Pull every line of the entries that has the word "this".

[Rows from a 3D scene dataset]
>>>

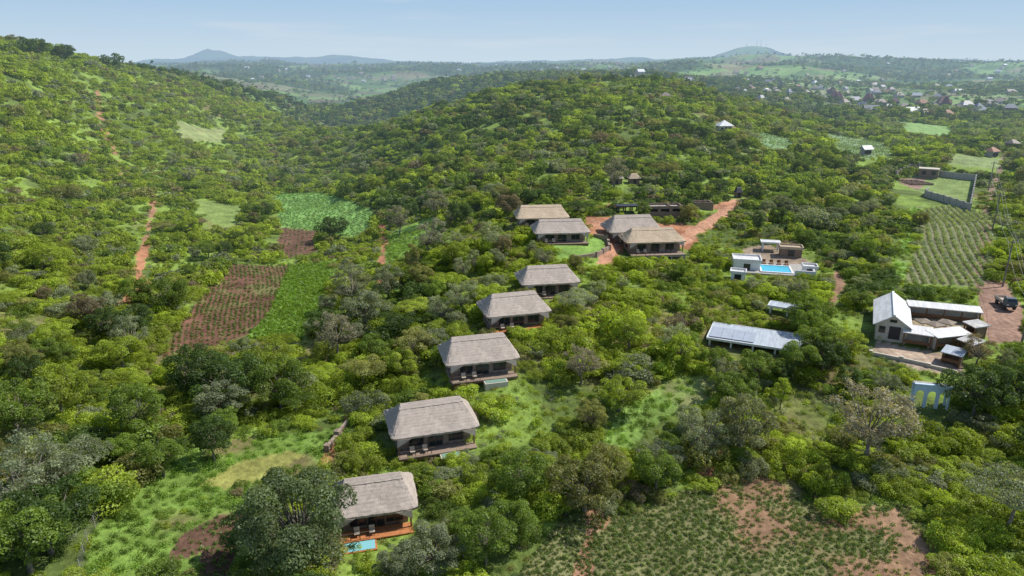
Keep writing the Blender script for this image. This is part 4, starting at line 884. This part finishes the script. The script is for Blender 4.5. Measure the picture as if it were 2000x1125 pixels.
tt=np.where(gr[:,None],np.array([.20,.32,.05])*(rs.uniform(.6,1.2,(len(x),1))*(.5+.9*fbm(x/6,y/6,97,2))[:,None]),tints(x,y,rs,.05)); Wd=pack(x,y,z,kid,rs.uniform(0,6.28,len(x)),sc[:,None]*np.ones((1,3)),tt)
sc_('weeds_and_grass',Wd,'tufts of bright green weeds and tall grass','grass')
def rows(key,ang,dr,dp,s0,s1,tint,prob,label,seed,jit=.15,patch=None):
    w=ZW[key]; rs=RS(seed); x0,y0=w.min(0); x1,y1=w.max(0); cx_,cy_=(x0+x1)/2,(y0+y1)/2; Rr=math.hypot(x1-x0,y1-y0)/2
    a_,b_=np.meshgrid(np.arange(-Rr,Rr,dr),np.arange(-Rr,Rr,dp)); a_=a_.ravel(); b_=b_.ravel(); a_=a_+rs.normal(size=a_.size)*jit*.5+.5*np.sin(b_/9); b_=b_+rs.uniform(-1,1,b_.size)*jit*1.5
    x=cx_+a_*math.cos(ang)-b_*math.sin(ang); y=cy_+a_*math.sin(ang)+b_*math.cos(ang)
    pb=prob*np.clip(.3+1.6*(fbm(x/7,y/7,seed,3)-.15),0,1.2); m_=in_poly(x,y,w)&(rs.uniform(0,1,len(x))<pb)
    if key=='bottom': m_&=~in_poly(x,y,ZW['bottomtan'])|(rs.uniform(0,1,len(x))<.3); m_&=(sstep(.70,.58,fbm(x/35,y/35,22)*.4+fbm(x/9,y/9,21)*.6)>rs.uniform(-.4,1,len(x)))
    x=x[m_]; y=y[m_]; z=height(x,y)
    sc=rs.uniform(s0,s1,len(x)); scatter('crop_rows',x,y,z,np.full(len(x),KI['o_crop']),rs.uniform(0,6.28,len(x)),sc[:,None]*np.ones((1,3)),np.array(tint)*rs.uniform(.7,1.3,(len(x),1)),label,'crops')
rows('fieldsoil',.35,.95,.55,.5,1.3,(.17,.24,.07),1.0,'rows of young green crops on red soil',131,.25)
rows('fieldgreen',.35,.7,.5,1.0,1.8,(.23,.37,.06),1.8,'dense rows of bright green crops',132,.4)
rows('terrace',-.9,1.5,.8,1.0,1.8,(.24,.40,.15),1.0,'terraced rows of pale green crops',133)
rows('bottom',.5,.62,.30,.4,1.2,(.19,.265,.09),1.7,'low green crops growing on reddish soil',134,.22)
rows('rightcrop',-.42,1.6,.38,1.2,2.0,(.34,.42,.28),2.0,'parallel rows of pale green leafy crops',135,.05)
rows('crop4',.6,2.2,1.2,1.4,2.2,(.26,.37,.21),.9,'small plot of pale bluish green crops',136)
rows('crop5',.6,2.2,1.2,1.4,2.2,(.26,.37,.21),.9,'sloping plot of pale green crops',137)
rows('soil3',.2,.6,.5,.4,1.2,(.18,.27,.07),.7,'scattered green seedlings in dark soil',138)
rows('soil2',.3,1.2,.9,.6,1.2,(.15,.23,.07),.4,'scattered seedlings on bare brown soil',139)

# ------------------------------------------------------------------ light, sky, camera
sd=Vector((.80,.26,0)).normalized()*math.cos(R(50)); sd.z=math.sin(R(50))
s=bpy.data.lights.new('sun','SUN'); s.energy=5.0; s.angle=R(.5); s.color=(1,.955,.87); so=bpy.data.objects.new('sun',s); COL.objects.link(so); so.rotation_euler=sd.to_track_quat('Z','Y').to_euler(); so.location=(0,0,200)
w=bpy.data.worlds.new('World'); scene.world=w; w.use_nodes=True; nt=w.node_tree; n=nt.nodes; L=nt.links; bg=n['Background']
sk_=n.new('ShaderNodeTexSky'); sk_.sky_type='NISHITA'; sk_.sun_disc=False; sk_.sun_elevation=R(50); sk_.sun_rotation=math.atan2(sd.x,sd.y); sk_.altitude=1000; sk_.air_density=1.0; sk_.dust_density=.8; sk_.ozone_density=2.0
tc=n.new('ShaderNodeTexCoord'); sx=n.new('ShaderNodeSeparateXYZ'); L.new(tc.outputs['Generated'],sx.inputs[0])
def mrange(a,b,c,d):
    h=n.new('ShaderNodeMapRange'); h.interpolation_type='SMOOTHSTEP'; h.inputs[1].default_value=a; h.inputs[2].default_value=b; h.inputs[3].default_value=c; h.inputs[4].default_value=d; return h
def cmix(f,a,b):
    m_=n.new('ShaderNodeMix'); m_.data_type='RGBA'; L.new(f,m_.inputs['Factor'])
    for k_,v_ in ((6,a),(7,b)):
        if isinstance(v_,tuple): m_.inputs[k_].default_value=v_
        else: L.new(v_,m_.inputs[k_])
    return m_.outputs[2]
h1=mrange(-.01,.11,0,1); L.new(sx.outputs['Z'],h1.inputs[0]); low=cmix(h1.outputs[0],(4.1,4.95,5.6,1),(2.65,3.95,5.4,1))
h2_=mrange(.12,.5,0,1); L.new(sx.outputs['Z'],h2_.inputs[0]); full=cmix(h2_.outputs[0],low,sk_.outputs[0])
mp=n.new('ShaderNodeMapping'); mp.inputs['Scale'].default_value=(1.6,1.6,18); L.new(tc.outputs['Generated'],mp.inputs[0])
cn=n.new('ShaderNodeTexNoise'); cn.inputs['Scale'].default_value=2.4; cn.inputs['Detail'].default_value=8; L.new(mp.outputs[0],cn.inputs['Vector'])
cr=mrange(.50,.75,0,.5); L.new(cn.outputs['Fac'],cr.inputs[0])
fin=cmix(cr.outputs[0],full,(4.6,5.1,5.6,1))
L.new(fin,bg.inputs['Color']); bg.inputs['Strength'].default_value=.145
cam=bpy.data.cameras.new('camera'); cam.sensor_width=36; cam.lens=36*F/2000; cam.clip_start=.5; cam.clip_end=60000
co=bpy.data.objects.new('camera',cam); COL.objects.link(co); co.location=(0,0,CZ); co.rotation_euler=(R(90)-P,0,0); scene.camera=co
scene.view_settings.view_transform='Standard'; scene.view_settings.look='None'; scene.view_settings.exposure=0
print('TREES',len(T),'SHRUBS',len(S),'FAR',len(Fw),'WEEDS',len(Wd))
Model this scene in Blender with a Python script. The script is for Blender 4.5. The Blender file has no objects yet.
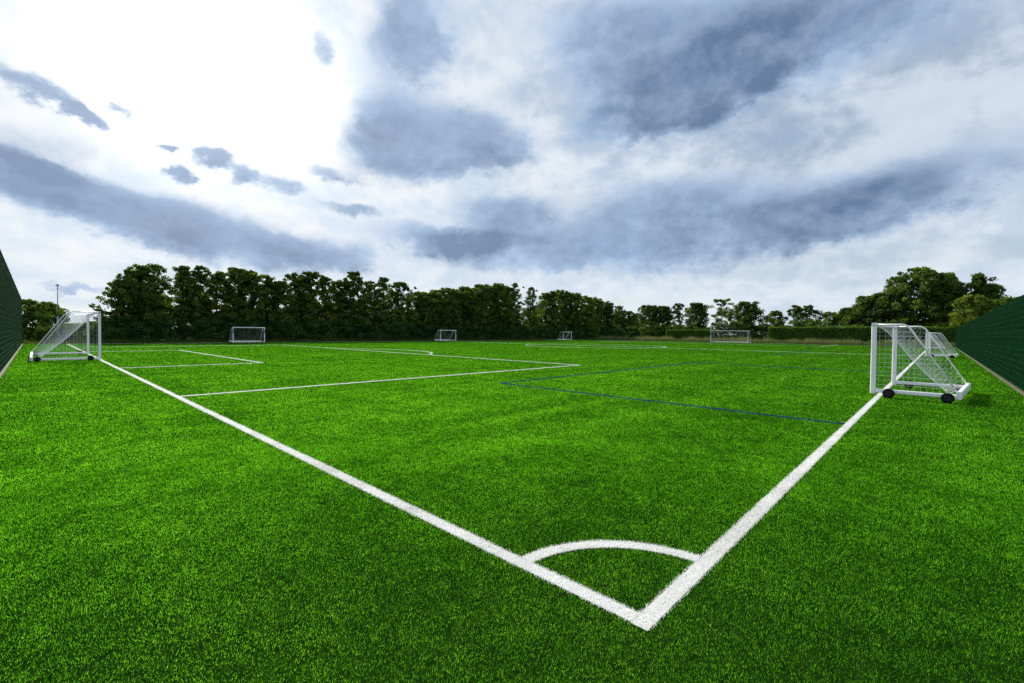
import bpy, math, random
import numpy as np

R = math.radians
scene = bpy.context.scene
col = scene.collection

# ------------------------------------------------------------------ frame of the place
# World axes follow the pitch: corner of the markings at the origin, X runs along the right-hand
# touchline, Y along the left-hand goal line, Z up. The camera stands just outside the corner.
CX, CY, F, H = 512.0, 341.5, 452.2, 1.65
_vr = np.array([940 - CX, 4.5, -F]); _vl = np.array([34 - CX, 13.5, -F])
_up = np.cross(_vr, _vl); _up /= np.linalg.norm(_up)
_r = _vr / np.linalg.norm(_vr); _l = np.cross(_up, _r)
CAM = np.array([-2.387, -1.196, H])
Mwc = np.array([_r, _l, _up])                    # camera axes -> world


def ray(px, py):
    return Mwc @ np.array([px - CX, -(py - CY), -F])


def on_x(px, py, x):
    d = ray(px, py); return CAM + d * ((x - CAM[0]) / d[0])


def on_y(px, py, y):
    d = ray(px, py); return CAM + d * ((y - CAM[1]) / d[1])


# ------------------------------------------------------------------ helpers
def tag(o, label=None, cat=None, group=None, kind=None):
    for k, v in (('label', label), ('category', cat), ('group', group), ('kind', kind)):
        if v: o[k] = v
    return o


def link(name, me, mat=None, parent=None, smooth=False):
    if mat is not None: me.materials.append(mat)
    if smooth: me.polygons.foreach_set('use_smooth', np.ones(len(me.polygons), bool))
    o = bpy.data.objects.new(name, me); col.objects.link(o)
    if parent: o.parent = parent
    return o


def empty(name, loc=(0, 0, 0), rz=0.0):
    o = bpy.data.objects.new(name, None); col.objects.link(o)
    o.location = loc; o.rotation_euler = (0, 0, rz); o.empty_display_size = .2
    return o


def np_mesh(name, V, Fc, tint=None):
    """mesh from an (n,3) vertex array and a list of (m,k) face arrays; tint = per-vertex float"""
    me = bpy.data.meshes.new(name)
    if not isinstance(Fc, (list, tuple)): Fc = [Fc]
    Fc = [f for f in Fc if len(f)]
    loops = np.concatenate([f.ravel() for f in Fc]).astype(np.int32)
    tot = np.concatenate([np.full(len(f), f.shape[1]) for f in Fc]).astype(np.int32)
    start = np.concatenate([[0], np.cumsum(tot)[:-1]]).astype(np.int32)
    me.vertices.add(len(V)); me.vertices.foreach_set('co', np.ascontiguousarray(V, np.float32).ravel())
    me.loops.add(len(loops)); me.loops.foreach_set('vertex_index', loops)
    me.polygons.add(len(tot)); me.polygons.foreach_set('loop_start', start)
    try: me.polygons.foreach_set('loop_total', tot)
    except Exception: pass
    if tint is not None:
        a = me.attributes.new('tint', 'FLOAT', 'POINT'); a.data.foreach_set('value', np.ascontiguousarray(tint, np.float32))
    me.update(calc_edges=True)
    return me


class MB:
    def __init__(s): s.v = []; s.f = []
    def add(s, vs, fs):
        n = len(s.v); s.v += [tuple(map(float, p)) for p in vs]; s.f += [tuple(i + n for i in f) for f in fs]
    def box(s, a, b):
        x0, y0, z0 = a; x1, y1, z1 = b
        s.add([(x0, y0, z0), (x1, y0, z0), (x1, y1, z0), (x0, y1, z0), (x0, y0, z1), (x1, y0, z1), (x1, y1, z1), (x0, y1, z1)],
              [(0, 3, 2, 1), (4, 5, 6, 7), (0, 1, 5, 4), (1, 2, 6, 5), (2, 3, 7, 6), (3, 0, 4, 7)])
    def sweep(s, pts, prof, cap=True, ref=(0, 0, 1)):
        """sweep a profile [(a,b)] (or one per point) along a polyline"""
        pts = [np.array(p, float) for p in pts]; n = len(pts)
        multi = isinstance(prof[0][0], (list, tuple))
        k = len(prof[0]) if multi else len(prof)
        V = []
        for i, p in enumerate(pts):
            t = pts[min(i + 1, n - 1)] - pts[max(i - 1, 0)]; t /= np.linalg.norm(t) + 1e-9
            rf = np.array(ref, float)
            if abs(t @ rf) > .97: rf = np.array((1., 0, 0)) if abs(t[0]) < .9 else np.array((0, 1., 0))
            a = np.cross(rf, t); a /= np.linalg.norm(a); b = np.cross(t, a)
            c = 1.0
            if 0 < i < n - 1:
                d1 = pts[i] - pts[i - 1]; d1 /= np.linalg.norm(d1); c = 1 / max(.5, d1 @ t)
            for (x, y) in (prof[i] if multi else prof): V.append(p + a * x * (c if False else 1) + b * y)
        Fs = []
        for i in range(n - 1):
            for j in range(k):
                q = (j + 1) % k; Fs.append((i * k + j, i * k + q, (i + 1) * k + q, (i + 1) * k + j))
        if cap: Fs.append(tuple(range(k - 1, -1, -1))); Fs.append(tuple((n - 1) * k + j for j in range(k)))
        s.add(V, Fs)
    def tube(s, pts, rad, k=8, cap=True):
        rads = rad if isinstance(rad, (list, tuple)) else [rad] * len(pts)
        s.sweep(pts, [[(r_ * math.cos(2 * math.pi * j / k), r_ * math.sin(2 * math.pi * j / k)) for j in range(k)] for r_ in rads], cap)
    def build(s, name, mat, parent=None, smooth=False):
        me = bpy.data.meshes.new(name); me.from_pydata(s.v, [], s.f); me.update()
        return link(name, me, mat, parent, smooth)


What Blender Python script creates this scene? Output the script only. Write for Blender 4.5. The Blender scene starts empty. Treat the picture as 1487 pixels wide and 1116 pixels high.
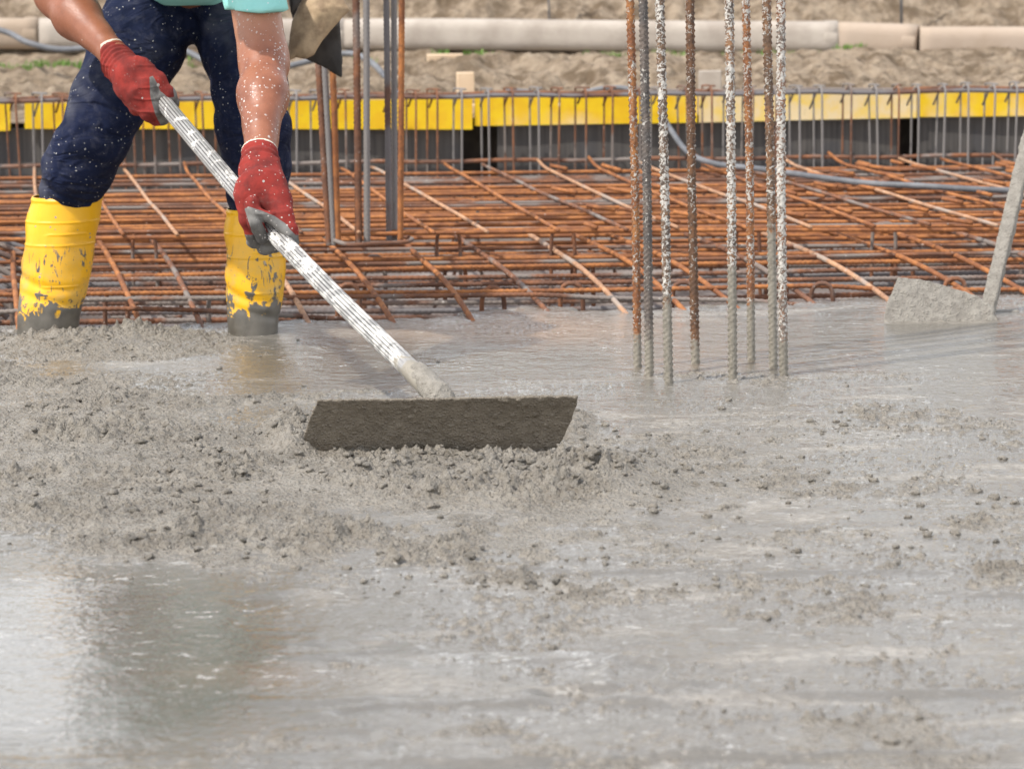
import bpy, math, random
import numpy as np
random.seed(7)
rng = np.random.default_rng(11)
SC = bpy.context.scene
COL = SC.collection
# ------------------------------------------------------------------ camera model
F, CX, CY = 4200.0, 743.5, 558.0
H = 1.0
TH = math.atan(694 / F)
RO = math.radians(0.7)
_r0 = np.array([1, 0, 0.]); _u0 = np.array([0, math.sin(TH), math.cos(TH)]); FW = np.array([0, math.cos(TH), -math.sin(TH)])
RT = _r0 * math.cos(RO) - _u0 * math.sin(RO)
UP = _u0 * math.cos(RO) + _r0 * math.sin(RO)
CAM = np.array([0, 0, H])
def P3(px, py, D):
    return CAM + D * (FW + (px - CX) / F * RT - (py - CY) / F * UP)
def G(px, py, z=0.0):
    d = FW + (px - CX) / F * RT - (py - CY) / F * UP
    return CAM + d * ((z - H) / d[2])
def PY(px, py, Y):
    d = FW + (px - CX) / F * RT - (py - CY) / F * UP
    return CAM + d * (Y / d[1])
def proj(p):
    q = p - CAM
    D = q @ FW
    return CX + F * (q @ RT) / D, CY - F * (q @ UP) / D
# ------------------------------------------------------------------ numpy noise
def _hash(ix, iy, iz, seed):
    h = (ix.astype(np.uint32) * np.uint32(374761393) + iy.astype(np.uint32) * np.uint32(668265263)
         + iz.astype(np.uint32) * np.uint32(2147483647 - 58) + np.uint32((seed * 974711) & 0xffffffff))
    h = (h ^ (h >> np.uint32(13))) * np.uint32(1274126177)
    h = (h ^ (h >> np.uint32(15))) * np.uint32(2246822519)
    return ((h ^ (h >> np.uint32(16))) & np.uint32(0xffffff)).astype(np.float32) / 16777215.0
def vnoise(p, seed=0):
    p = np.asarray(p, dtype=np.float32)
    i = np.floor(p).astype(np.int64); f = p - i
    u = f * f * f * (f * (f * 6 - 15) + 10)
    r = 0
    for dx in (0, 1):
        for dy in (0, 1):
            for dz in (0, 1):
                w = (u[:, 0] if dx else 1 - u[:, 0]) * (u[:, 1] if dy else 1 - u[:, 1]) * (u[:, 2] if dz else 1 - u[:, 2])
                r = r + w * _hash(i[:, 0] + dx, i[:, 1] + dy, i[:, 2] + dz, seed)
    return r * 2 - 1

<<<

**COMPLETE RESPONSE**
Keep writing the Blender script for this image. This is part 4, starting at line 884. This part finishes the script. The script is for Blender 4.5. Measure the picture as if it were 2000x1125 pixels.
Model this scene in Blender with a Python script. The script is for Blender 4.5. The Blender file has no objects yet.
What Blender Python script creates this scene? Output the script only. Write for Blender 4.5. The Blender scene starts empty. Treat the picture as 1487 pixels wide and 1116 pixels high.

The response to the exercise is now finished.